Reform UK-led Suffolk County Council has announced plans to scrap the local authority’s climate emergency declaration and overhaul its environmental spending.
The pledge has been made after the party replaced the council’s previous Conservative administration following May’s election.
It says the measures are aimed at ‘putting common sense and value for money first’.
Reform UK wants to ensure the declaration, which was made in 2019 and renewed three years ago, is ‘formally reversed’ at the next full council meeting on 16 July.
In addition, all the council’s net-zero schemes face ‘immediate review’, says its Reform UK leadership.
It claims to have already identified £175,000 in annual savings by switching its electricity supply from a renewables tariff ‘to a cheaper one’.
Suffolk CC leader, Cllr Michael Hadwen, said the council’s current tariff ‘is a perfect example of virtue signalling at taxpayers’ expense’.
He added: ‘Suffolk has fantastic landscapes, strong farming roots and outstanding local food.
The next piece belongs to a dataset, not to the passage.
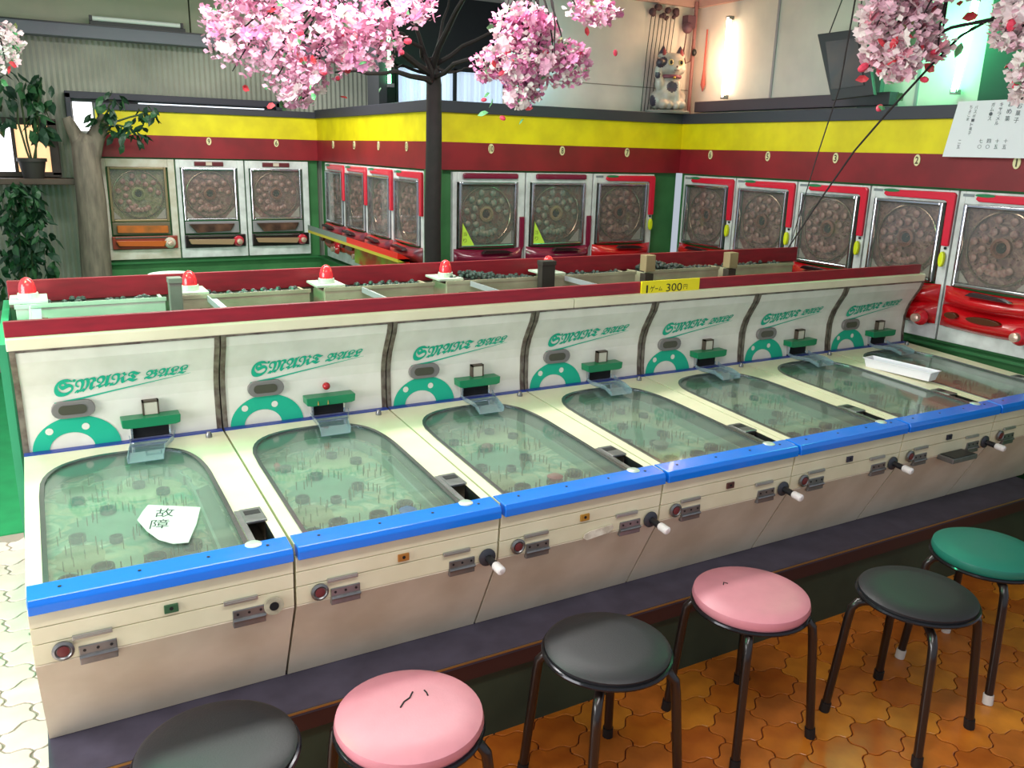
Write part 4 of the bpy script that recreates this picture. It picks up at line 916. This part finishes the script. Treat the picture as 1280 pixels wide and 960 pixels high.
cluster('large mass of pink artificial cherry blossom at upper left', (2.6,3.3,4.3),
  [((1.72,3.5,3.72),(.36,.3,.30),3),((2.15,3.25,3.75),(.42,.3,.34),4),((1.98,3.3,3.45),(.26,.2,.2),2),((2.45,3.15,3.72),(.3,.25,.24),3),((2.72,3.05,3.95),(.28,.25,.16),2),((1.95,3.4,4.05),(.5,.3,.2),3),((1.60,3.5,3.80),(.22,.2,.24),1.2),((2.0,3.3,3.32),(.14,.12,.12),.8)], 280, 40, 1, [0,1,1,2,3,0], 34)
cluster('round cluster of pink artificial blossom hanging above the middle wall', (3.6,2.6,4.3),
  [((3.50,2.55,3.83),(.26,.2,.17),4),((3.46,2.5,3.60),(.30,.2,.2),3),((3.44,2.48,3.42),(.16,.14,.18),2),((3.78,2.42,3.58),(.22,.15,.18),2),((3.95,2.34,3.95),(.22,.15,.10),1.3),((3.22,2.62,3.55),(.12,.1,.12),.6)], 190, 30, 2, [3,0,0,1,2], 24)
cluster('pale pink artificial blossom hanging beside the bright green tube', (4.75,-.1,4.0),
  [((4.48,.02,3.66),(.16,.14,.15),3),((4.42,0,3.48),(.10,.1,.12),1.5),((4.52,-.0,3.82),(.16,.15,.10),1.5),((4.72,-.12,3.86),(.18,.12,.06),.8),((4.28,.08,3.70),(.12,.1,.14),1),((4.60,-.05,3.55),(.10,.1,.08),.6),((4.36,.1,3.55),(.1,.1,.16),.7)], 135, 34, 3, [1,2,4,1,2], 22)
cluster('pale greenish white artificial blossom in the upper right corner', (4.95,-.5,4.0),
  [((4.82,-.36,3.68),(.12,.12,.16),3),((4.86,-.46,3.40),(.11,.1,.15),1.5),((4.95,-.55,3.55),(.12,.1,.2),2)], 80, 24, 4, [2,2,1], 8)
cluster('sparse white and pink artificial blossom at the upper left edge', (-.05,4.4,4.1),
  [((.12,4.38,3.62),(.13,.1,.14),3),((.03,4.35,3.45),(.08,.1,.12),1)], 26, 10, 5, [2,1], 5)
# thin bare twigs crossing the right wall
tw = thing('bare_twigs', 'long thin bare twigs arching down in front of the right wall', 'twigs', (4.75,-.1,3.9), origin=(4.75,-.1,3.9))
TWA = [(5.06,-.23,3.82),(4.73,-.11,3.62),(4.56,-.07,3.45),(4.34,-.02,3.21),(4.16,.02,3.0),(3.98,.04,2.76),(3.78,.06,2.48)]
TWB = [(4.25,.22,3.8),(4.12,.14,3.33),(3.97,.11,2.95),(3.80,.06,2.52)]
def S3(pts, r): return B().tube(pts, [r*(1-.5*i/(len(pts)-1)) for i in range(len(pts))], 5)
S3(TWA, .008).build('twig', BARK, tw)
S3([(4.80,-.25,3.70),(4.66,-.1,3.66),(4.50,.05,3.55),(4.42,.12,3.47)], .011).build('twig', BARK, tw)
S3(TWB, .005).build('twig', BARK, tw)

# left: forked trunk and leafy plants
ft = thing('forked_trunk', 'pale forked tree trunk standing at the left end of the band', 'tree', (.80,8.7,0), origin=(.80,8.7,0))
GB = mat('bark_grey', '7A7062', .85, col2='5E564C', nscale=10, bump=.5, bscale=25, stretch=(3,3,.6))
B().tube([(.80,8.7,0),(.79,8.7,1.2),(.82,8.7,2.2),(.81,8.7,2.9),(.86,8.7,3.0)], [.20,.18,.17,.15,.10], 14).build('trunk', GB, ft, smooth=True)
B().tube([(.80,8.7,2.7),(.74,8.7,2.95),(.67,8.7,3.12),(.64,8.7,3.2)], [.12,.09,.07,.05], 10).build('fork', GB, ft, smooth=True)
B().tube([(.84,8.7,2.7),(.93,8.7,2.95),(1.02,8.7,3.12),(1.06,8.7,3.25)], [.13,.11,.09,.05], 10).build('fork', GB, ft, smooth=True)
LEAFD = [mat('leaf_dark', '1A3A26', .5), mat('leaf_mid', '28522F', .5)]
BL_ = [B().add([(0,0,0),(.035,.05,.01),(.045,.11,.0),(0,.19,-.02),(-.045,.11,0),(-.035,.05,.01),(0,.09,.018)], [(0,1,6),(1,2,6),(2,3,6),(3,4,6),(4,5,6),(5,0,6)]).mesh('leaf', m) for m in LEAFD]
def leafy(name, label, base, blobs, n, seed, s0=1, pot=False, cat_='plant'):
    rn = random.Random(seed); t = thing(name, label, cat_, base, origin=base); bv = Vector(base)
    for k in range(n):
        c_, rad = blobs[k % len(blobs)]
        v = Vector((rn.uniform(-1,1), rn.uniform(-1,1), rn.uniform(-1,1)))
        if v.length > 1: v.normalize()
        p = Vector((c_[0]+v.x*rad[0], c_[1]+v.y*rad[1], c_[2]+v.z*rad[2]))
        o = bpy.data.objects.new('leaf', BL_[rn.randrange(2)]); C.objects.link(o); o.parent = t; o.location = (p-bv)*U
        o.rotation_euler = (rn.uniform(-2.4,-.3), rn.uniform(-.8,.8), rn.uniform(0,6.28)); s = s0*rn.uniform(.7,1.2); o.scale = (s,s,s)
    for c_, rad in blobs:
        pts = [bv.lerp(Vector(c_), i/5)+Vector((rn.uniform(-.02,.02),0,rn.uniform(-.02,.02))) for i in range(6)]
        B().tube(pts, .012, 5).build('stem', mat('stem', '3A4A2A', .7), t)
    if pot:
        B().lathe([(.11,0),(.15,.2),(.165,.2),(.165,.24),(.14,.24)], base, 18).build('pot', mat('pot_dark', '2A2622', .6), t, smooth=True)
    return t
leafy('potted_plant', 'dark leafy potted plant on the sill of the small lit window', (.22,8.84,2.47), [((.2,8.7,3.55),(.26,.15,.25)),((.12,8.7,3.3),(.28,.15,.22)),((.38,8.7,3.5),(.18,.1,.2)),((.3,8.75,3.1),(.12,.1,.15))], 85, 31, 1.1, pot=True)
leafy('leafy_plant', 'dark green leaves growing from the forked trunk over the yellow band', (1.0,8.62,3.1), [((1.15,8.5,3.40),(.16,.1,.14)),((1.35,8.5,3.12),(.18,.1,.16)),((1.02,8.5,3.15),(.14,.1,.18)),((1.25,8.5,3.0),(.2,.1,.1)),((1.55,8.5,3.3),(.12,.08,.08))], 80, 32, .9)
leafy('floor_plant', 'mass of dark green foliage below the small lit window', (-.05,8.55,.01), [((-.05,8.5,2.2),(.22,.2,.25)),((.0,8.5,1.8),(.26,.2,.3)),((-.1,8.5,1.3),(.28,.2,.35)),((.05,8.5,1.55),(.3,.2,.3)),((.15,8.5,1.9),(.2,.2,.3)),((.1,8.5,2.3),(.18,.2,.16))], 290, 33, 1.0)

# ------------------------------------------------------------------ stools
VP = mat('vinyl_pink', 'CC8490', .38, noise=.06, nscale=20, bump=.08, bscale=200)
VB = mat('vinyl_black', '222226', .45, bump=.1, bscale=200); VG = mat('vinyl_green', '1E7060', .4, bump=.1, bscale=200)
LEG = mat('leg_black', '1C1412', .28, coat=.3)
RIM = mat('rim_black', '2A2A2E', .15, .6)
def stool(label, c, rot, seat_m, thick, capm, tear=()):
    t = thing('stool', label, 'stool', (c[0],c[1],0), rot, group='round stools in front of the row')
    zs = .80; R_ = .298
    if thick: prof = [(R_-.05,zs-.075),(R_-.012,zs-.070),(R_,zs-.045),(R_-.006,zs-.018),(R_-.035,zs-.004),(R_*.6,zs+.004),(.02,zs+.008)]
    else: prof = [(R_-.03,zs-.05),(R_-.012,zs-.045),(R_-.008,zs-.022),(R_-.03,zs-.008),(R_*.6,zs-.002),(.02,zs)]
    B().lathe(prof, n=48).build('seat', seat_m, t, smooth=True)
    ringp = [((R_-.006)*math.cos(a*PI/24), (R_-.006)*math.sin(a*PI/24), zs-.048 if not thick else zs-.078) for a in range(49)]
    B().tube(ringp, .012, 8, cap=False).build('seat_rim', RIM, t, smooth=True)
    for k in range(4):
        a = PI/4+k*PI/2; d = Vector((math.cos(a), math.sin(a), 0)); zz = zs-.10
        pts = [d*.10+Vector((0,0,zz)), d*.22+Vector((0,0,zz)), d*.285+Vector((0,0,zz-.012)), d*.315+Vector((0,0,zz-.05)), d*.325+Vector((0,0,zz-.12)), d*.375+Vector((0,0,.03))]
        l = B().tube(pts, .023, 10).build('leg', LEG, t, smooth=True)
        B().tube([d*.372+Vector((0,0,.06)), d*.378+Vector((0,0,.002))], .028, 10).build('foot_cap', capm, l, smooth=True)
    for pts in tear:
        B().tube([Vector((p[0],p[1],zs+.0085-.006*(p[0]**2+p[1]**2)/.03)) for p in pts], .004, 4).build('tear', HOLE, t)
    return t
FB = mat('foot_black', '101010', .6); FW = mat('foot_white', 'D8D4CC', .5)
stool('black stool at the bottom left, cut by the frame edge', (.57,-.43), .2, VB, False, FB)
stool('pink round stool nearest the camera with two small tears', (1.28,-.57), .1, VP, True, FB, [[(-.03,.02),(0,.045),(.03,.055),(.06,.085)],[(.10,.03),(.105,.05),(.105,.07)]])
stool('black stool between the two pink stools', (2.27,-.53), .05, VB, False, FB)
stool('pink round stool between the two middle black stools, tiny tear near its edge', (3.21,-.48), .0, VP, True, FB, [[(-.10,.10),(-.08,.12),(-.07,.10)]])
stool('black stool between the second pink stool and the green stool', (4.02,-.86), .12, VB, False, FB)
stool('green round stool at the right edge with white feet', (4.85,-.72), .1, VG, True, FW)

for o in bpy.data.objects:
    if '_o' in o.keys(): del o['_o']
That’s our real environment and I want to make sure we look after it properly and improve it where we can.
‘We are simply taking a common-sense approach - backing practical measures that work, while cutting waste, unnecessary costs and superficial gesture schemes.’
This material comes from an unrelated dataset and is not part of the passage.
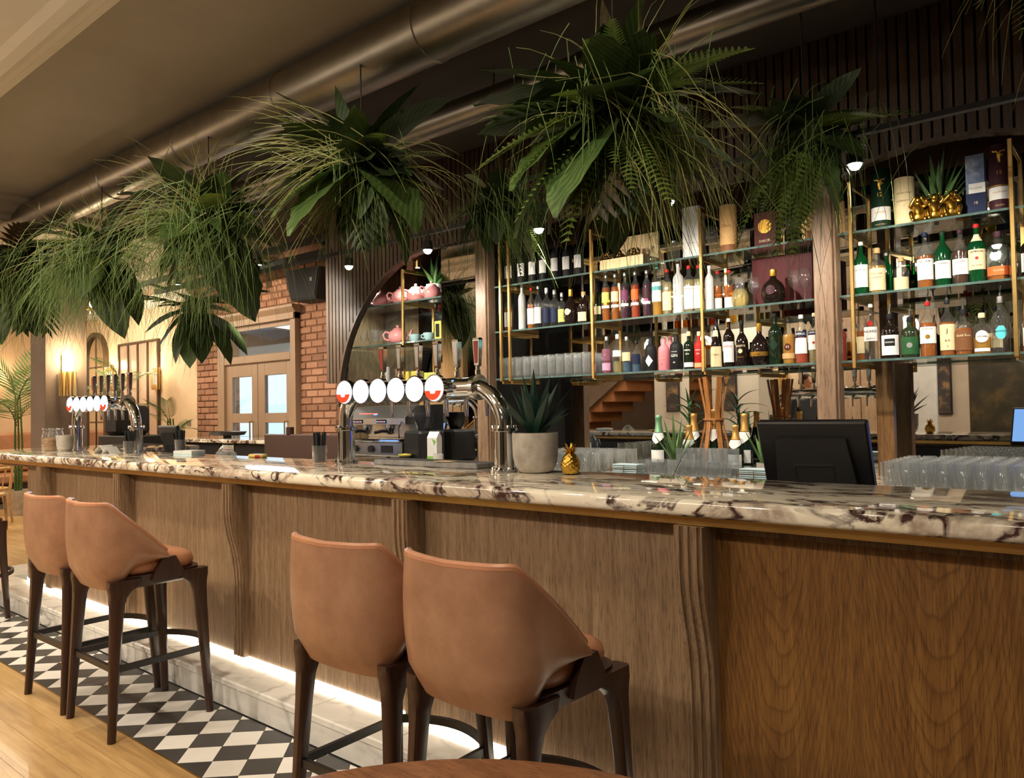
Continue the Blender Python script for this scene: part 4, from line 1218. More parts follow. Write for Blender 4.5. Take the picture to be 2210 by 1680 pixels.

The council’s administration says green schemes will ‘be expected to demonstrate clear benefits, practical outcomes, or real savings in order to continue’.
‘Any that don’t could be stopped, with money reinvested elsewhere’, it adds.
Suffolk CC’s Green Party councillors have criticised Reform UK’s pledges and point out the council is tied to its current electricity tariff until the end of April 2027.
They add that the local authority’s reviews show it has saved more than £4m a year through net zero action.
‘If they wanted a genuine review of costs, not a performative, climate denying ideological ‘review’, they would just need to look at the review of the net zero policy that already happens every year and that proves it is more than paying for itself in savings,’ said Green Group leader Cllr Andrew Stringer.
‘The council was making progress towards carbon neutrality and saving money doing it. This is a massive step backwards’, he added.